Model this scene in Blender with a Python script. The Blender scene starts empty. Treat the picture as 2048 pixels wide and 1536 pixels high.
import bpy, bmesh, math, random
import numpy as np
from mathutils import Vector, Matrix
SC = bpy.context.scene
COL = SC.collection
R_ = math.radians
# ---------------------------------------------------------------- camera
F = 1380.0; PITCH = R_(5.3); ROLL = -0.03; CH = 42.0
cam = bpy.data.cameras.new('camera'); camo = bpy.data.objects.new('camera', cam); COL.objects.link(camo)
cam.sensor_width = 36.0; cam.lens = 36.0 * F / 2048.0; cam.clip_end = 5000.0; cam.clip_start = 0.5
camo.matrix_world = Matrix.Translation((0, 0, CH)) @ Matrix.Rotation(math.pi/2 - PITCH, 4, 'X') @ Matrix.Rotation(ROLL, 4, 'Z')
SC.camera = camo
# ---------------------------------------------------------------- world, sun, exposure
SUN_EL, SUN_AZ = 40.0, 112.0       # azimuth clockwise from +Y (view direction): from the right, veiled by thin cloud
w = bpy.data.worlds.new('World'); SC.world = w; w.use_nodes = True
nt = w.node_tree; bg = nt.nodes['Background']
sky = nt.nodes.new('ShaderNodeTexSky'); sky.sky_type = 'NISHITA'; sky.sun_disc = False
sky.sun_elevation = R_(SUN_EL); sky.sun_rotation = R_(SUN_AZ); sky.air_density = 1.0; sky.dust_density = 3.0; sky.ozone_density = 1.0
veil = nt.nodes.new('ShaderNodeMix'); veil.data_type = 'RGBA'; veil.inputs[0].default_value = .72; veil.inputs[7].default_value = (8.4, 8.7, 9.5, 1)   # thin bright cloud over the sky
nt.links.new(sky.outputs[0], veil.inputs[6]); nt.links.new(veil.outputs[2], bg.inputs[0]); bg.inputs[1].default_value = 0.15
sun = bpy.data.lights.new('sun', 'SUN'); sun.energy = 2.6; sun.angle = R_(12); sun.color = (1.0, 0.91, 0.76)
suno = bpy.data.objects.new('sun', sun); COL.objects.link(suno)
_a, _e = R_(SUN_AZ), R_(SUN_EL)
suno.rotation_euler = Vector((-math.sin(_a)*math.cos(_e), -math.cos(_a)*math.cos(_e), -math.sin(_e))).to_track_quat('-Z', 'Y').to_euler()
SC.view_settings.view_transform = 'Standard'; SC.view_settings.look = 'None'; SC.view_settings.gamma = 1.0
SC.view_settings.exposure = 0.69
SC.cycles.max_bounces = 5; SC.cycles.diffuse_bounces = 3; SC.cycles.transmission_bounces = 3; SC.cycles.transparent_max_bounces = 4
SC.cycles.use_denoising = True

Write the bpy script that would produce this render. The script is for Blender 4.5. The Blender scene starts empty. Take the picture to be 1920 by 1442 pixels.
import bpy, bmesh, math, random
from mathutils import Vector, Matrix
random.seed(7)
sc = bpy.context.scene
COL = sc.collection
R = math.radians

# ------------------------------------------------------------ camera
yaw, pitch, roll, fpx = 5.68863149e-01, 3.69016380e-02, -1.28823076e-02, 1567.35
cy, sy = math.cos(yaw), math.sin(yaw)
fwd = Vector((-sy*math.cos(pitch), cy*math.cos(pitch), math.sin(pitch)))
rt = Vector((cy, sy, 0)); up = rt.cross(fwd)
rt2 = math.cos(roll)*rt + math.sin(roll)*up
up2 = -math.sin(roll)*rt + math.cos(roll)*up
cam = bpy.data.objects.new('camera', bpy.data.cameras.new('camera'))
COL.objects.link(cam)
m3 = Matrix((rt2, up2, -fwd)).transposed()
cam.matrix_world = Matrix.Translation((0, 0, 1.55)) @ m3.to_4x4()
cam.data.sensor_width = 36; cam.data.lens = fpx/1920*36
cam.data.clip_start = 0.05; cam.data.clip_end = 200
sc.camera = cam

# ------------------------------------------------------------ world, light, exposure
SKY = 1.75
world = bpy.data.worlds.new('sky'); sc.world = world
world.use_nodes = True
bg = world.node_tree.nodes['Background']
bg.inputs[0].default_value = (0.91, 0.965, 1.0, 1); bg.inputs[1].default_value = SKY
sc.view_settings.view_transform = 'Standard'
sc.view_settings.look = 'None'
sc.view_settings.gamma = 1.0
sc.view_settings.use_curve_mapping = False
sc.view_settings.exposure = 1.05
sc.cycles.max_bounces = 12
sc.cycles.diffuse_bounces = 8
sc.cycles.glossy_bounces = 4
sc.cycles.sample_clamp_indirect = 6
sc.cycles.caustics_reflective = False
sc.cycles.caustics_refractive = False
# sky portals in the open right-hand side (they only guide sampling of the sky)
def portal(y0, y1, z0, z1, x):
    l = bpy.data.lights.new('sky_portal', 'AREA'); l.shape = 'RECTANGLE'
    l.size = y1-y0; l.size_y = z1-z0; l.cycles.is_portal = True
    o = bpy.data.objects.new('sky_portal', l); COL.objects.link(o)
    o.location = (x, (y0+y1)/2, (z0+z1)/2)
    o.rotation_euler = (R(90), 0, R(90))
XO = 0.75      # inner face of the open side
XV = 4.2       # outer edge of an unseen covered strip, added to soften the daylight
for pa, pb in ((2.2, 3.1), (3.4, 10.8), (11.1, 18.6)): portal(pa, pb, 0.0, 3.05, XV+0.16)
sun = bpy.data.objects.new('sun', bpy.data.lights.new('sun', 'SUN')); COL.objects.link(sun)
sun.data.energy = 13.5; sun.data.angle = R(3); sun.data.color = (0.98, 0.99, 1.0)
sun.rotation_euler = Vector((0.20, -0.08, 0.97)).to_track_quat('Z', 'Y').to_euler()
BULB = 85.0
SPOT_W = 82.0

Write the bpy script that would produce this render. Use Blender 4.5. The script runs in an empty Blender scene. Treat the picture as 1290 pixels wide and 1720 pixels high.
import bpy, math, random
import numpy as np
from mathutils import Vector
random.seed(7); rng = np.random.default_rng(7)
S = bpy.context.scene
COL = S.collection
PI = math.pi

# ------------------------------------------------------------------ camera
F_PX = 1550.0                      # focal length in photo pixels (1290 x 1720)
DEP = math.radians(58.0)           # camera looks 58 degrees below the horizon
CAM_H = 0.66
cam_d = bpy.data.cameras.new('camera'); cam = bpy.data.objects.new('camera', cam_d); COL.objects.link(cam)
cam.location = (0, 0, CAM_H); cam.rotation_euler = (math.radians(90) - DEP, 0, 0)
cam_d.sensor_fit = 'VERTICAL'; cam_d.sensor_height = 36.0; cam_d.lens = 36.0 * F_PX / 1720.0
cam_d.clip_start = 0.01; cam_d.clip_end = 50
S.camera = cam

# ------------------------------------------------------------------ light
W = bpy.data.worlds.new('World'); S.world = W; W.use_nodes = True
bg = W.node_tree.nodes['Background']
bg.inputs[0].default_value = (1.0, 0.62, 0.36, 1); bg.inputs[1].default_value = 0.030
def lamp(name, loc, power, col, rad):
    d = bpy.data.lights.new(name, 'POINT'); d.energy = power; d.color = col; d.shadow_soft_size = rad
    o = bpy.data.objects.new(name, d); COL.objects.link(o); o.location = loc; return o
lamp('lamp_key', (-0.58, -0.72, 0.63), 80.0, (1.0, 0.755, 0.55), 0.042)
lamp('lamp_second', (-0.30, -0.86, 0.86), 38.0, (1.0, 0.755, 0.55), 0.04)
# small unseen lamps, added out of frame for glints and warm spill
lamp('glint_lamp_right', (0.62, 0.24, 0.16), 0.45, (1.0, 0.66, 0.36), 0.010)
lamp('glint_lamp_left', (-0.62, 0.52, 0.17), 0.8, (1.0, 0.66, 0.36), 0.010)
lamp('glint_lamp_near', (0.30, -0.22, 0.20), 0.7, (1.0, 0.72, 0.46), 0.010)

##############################

» **Work instructions**
Write out all the entries exactly.

» **Response to the exercise**
Model this scene in Blender with a Python script. The Blender scene starts empty. Treat the picture as 2048 pixels wide and 1536 pixels high.
import bpy, bmesh, math, random
import numpy as np
from mathutils import Vector, Matrix
SC = bpy.context.scene
COL = SC.collection
R_ = math.radians
# ---------------------------------------------------------------- camera
F = 1380.0; PITCH = R_(5.3); ROLL = -0.03; CH = 42.0
cam = bpy.data.cameras.new('camera'); camo = bpy.data.objects.new('camera', cam); COL.objects.link(camo)
cam.sensor_width = 36.0; cam.lens = 36.0 * F / 2048.0; cam.clip_end = 5000.0; cam.clip_start = 0.5
camo.matrix_world = Matrix.Translation((0, 0, CH)) @ Matrix.Rotation(math.pi/2 - PITCH, 4, 'X') @ Matrix.Rotation(ROLL, 4, 'Z')
SC.camera = camo
# ---------------------------------------------------------------- world, sun, exposure
SUN_EL, SUN_AZ = 40.0, 112.0       # azimuth clockwise from +Y (view direction): from the right, veiled by thin cloud
w = bpy.data.worlds.new('World'); SC.world = w; w.use_nodes = True
nt = w.node_tree; bg = nt.nodes['Background']
sky = nt.nodes.new('ShaderNodeTexSky'); sky.sky_type = 'NISHITA'; sky.sun_disc = False
sky.sun_elevation = R_(SUN_EL); sky.sun_rotation = R_(SUN_AZ); sky.air_density = 1.0; sky.dust_density = 3.0; sky.ozone_density = 1.0
veil = nt.nodes.new('ShaderNodeMix'); veil.data_type = 'RGBA'; veil.inputs[0].default_value = .72; veil.inputs[7].default_value = (8.4, 8.7, 9.5, 1)   # thin bright cloud over the sky
nt.links.new(sky.outputs[0], veil.inputs[6]); nt.links.new(veil.outputs[2], bg.inputs[0]); bg.inputs[1].default_value = 0.15
sun = bpy.data.lights.new('sun', 'SUN'); sun.energy = 2.6; sun.angle = R_(12); sun.color = (1.0, 0.91, 0.76)
suno = bpy.data.objects.new('sun', sun); COL.objects.link(suno)
_a, _e = R_(SUN_AZ), R_(SUN_EL)
suno.rotation_euler = Vector((-math.sin(_a)*math.cos(_e), -math.cos(_a)*math.cos(_e), -math.sin(_e))).to_track_quat('-Z', 'Y').to_euler()
SC.view_settings.view_transform = 'Standard'; SC.view_settings.look = 'None'; SC.view_settings.gamma = 1.0
SC.view_settings.exposure = 0.69
SC.cycles.max_bounces = 5; SC.cycles.diffuse_bounces = 3; SC.cycles.transmission_bounces = 3; SC.cycles.transparent_max_bounces = 4
SC.cycles.use_denoising = True

Write the bpy script that would produce this render. The script is for Blender 4.5. The Blender scene starts empty. Take the picture to be 1920 by 1442 pixels.
import bpy, bmesh, math, random
from mathutils import Vector, Matrix
random.seed(7)
sc = bpy.context.scene
COL = sc.collection
R = math.radians

# ------------------------------------------------------------ camera
yaw, pitch, roll, fpx = 5.68863149e-01, 3.69016380e-02, -1.28823076e-02, 1567.35
cy, sy = math.cos(yaw), math.sin(yaw)
fwd = Vector((-sy*math.cos(pitch), cy*math.cos(pitch), math.sin(pitch)))
rt = Vector((cy, sy, 0)); up = rt.cross(fwd)
rt2 = math.cos(roll)*rt + math.sin(roll)*up
up2 = -math.sin(roll)*rt + math.cos(roll)*up
cam = bpy.data.objects.new('camera', bpy.data.cameras.new('camera'))
COL.objects.link(cam)
m3 = Matrix((rt2, up2, -fwd)).transposed()
cam.matrix_world = Matrix.Translation((0, 0, 1.55)) @ m3.to_4x4()
cam.data.sensor_width = 36; cam.data.lens = fpx/1920*36
cam.data.clip_start = 0.05; cam.data.clip_end = 200
sc.camera = cam

# ------------------------------------------------------------ world, light, exposure
SKY = 1.75
world = bpy.data.worlds.new('sky'); sc.world = world
world.use_nodes = True
bg = world.node_tree.nodes['Background']
bg.inputs[0].default_value = (0.91, 0.965, 1.0, 1); bg.inputs[1].default_value = SKY
sc.view_settings.view_transform = 'Standard'
sc.view_settings.look = 'None'
sc.view_settings.gamma = 1.0
sc.view_settings.use_curve_mapping = False
sc.view_settings.exposure = 1.05
sc.cycles.max_bounces = 12
sc.cycles.diffuse_bounces = 8
sc.cycles.glossy_bounces = 4
sc.cycles.sample_clamp_indirect = 6
sc.cycles.caustics_reflective = False
sc.cycles.caustics_refractive = False
# sky portals in the open right-hand side (they only guide sampling of the sky)
def portal(y0, y1, z0, z1, x):
    l = bpy.data.lights.new('sky_portal', 'AREA'); l.shape = 'RECTANGLE'
    l.size = y1-y0; l.size_y = z1-z0; l.cycles.is_portal = True
    o = bpy.data.objects.new('sky_portal', l); COL.objects.link(o)
    o.location = (x, (y0+y1)/2, (z0+z1)/2)
    o.rotation_euler = (R(90), 0, R(90))
XO = 0.75      # inner face of the open side
XV = 4.2       # outer edge of an unseen covered strip, added to soften the daylight
for pa, pb in ((2.2, 3.1), (3.4, 10.8), (11.1, 18.6)): portal(pa, pb, 0.0, 3.05, XV+0.16)
sun = bpy.data.objects.new('sun', bpy.data.lights.new('sun', 'SUN')); COL.objects.link(sun)
sun.data.energy = 13.5; sun.data.angle = R(3); sun.data.color = (0.98, 0.99, 1.0)
sun.rotation_euler = Vector((0.20, -0.08, 0.97)).to_track_quat('Z', 'Y').to_euler()
BULB = 85.0
SPOT_W = 82.0

Write the bpy script that would produce this render. Use Blender 4.5. The script runs in an empty Blender scene. Treat the picture as 1290 pixels wide and 1720 pixels high.
import bpy, math, random
import numpy as np
from mathutils import Vector
random.seed(7); rng = np.random.default_rng(7)
S = bpy.context.scene
COL = S.collection
PI = math.pi

# ------------------------------------------------------------------ camera
F_PX = 1550.0                      # focal length in photo pixels (1290 x 1720)
DEP = math.radians(58.0)           # camera looks 58 degrees below the horizon
CAM_H = 0.66
cam_d = bpy.data.cameras.new('camera'); cam = bpy.data.objects.new('camera', cam_d); COL.objects.link(cam)
cam.location = (0, 0, CAM_H); cam.rotation_euler = (math.radians(90) - DEP, 0, 0)
cam_d.sensor_fit = 'VERTICAL'; cam_d.sensor_height = 36.0; cam_d.lens = 36.0 * F_PX / 1720.0
cam_d.clip_start = 0.01; cam_d.clip_end = 50
S.camera = cam

# ------------------------------------------------------------------ light
W = bpy.data.worlds.new('World'); S.world = W; W.use_nodes = True
bg = W.node_tree.nodes['Background']
bg.inputs[0].default_value = (1.0, 0.62, 0.36, 1); bg.inputs[1].default_value = 0.030
def lamp(name, loc, power, col, rad):
    d = bpy.data.lights.new(name, 'POINT'); d.energy = power; d.color = col; d.shadow_soft_size = rad
    o = bpy.data.objects.new(name, d); COL.objects.link(o); o.location = loc; return o
lamp('lamp_key', (-0.58, -0.72, 0.63), 80.0, (1.0, 0.755, 0.55), 0.042)
lamp('lamp_second', (-0.30, -0.86, 0.86), 38.0, (1.0, 0.755, 0.55), 0.04)
# small unseen lamps, added out of frame for glints and warm spill
lamp('glint_lamp_right', (0.62, 0.24, 0.16), 0.45, (1.0, 0.66, 0.36), 0.010)
lamp('glint_lamp_left', (-0.62, 0.52, 0.17), 0.8, (1.0, 0.66, 0.36), 0.010)
lamp('glint_lamp_near', (0.30, -0.22, 0.20), 0.7, (1.0, 0.72, 0.46), 0.010)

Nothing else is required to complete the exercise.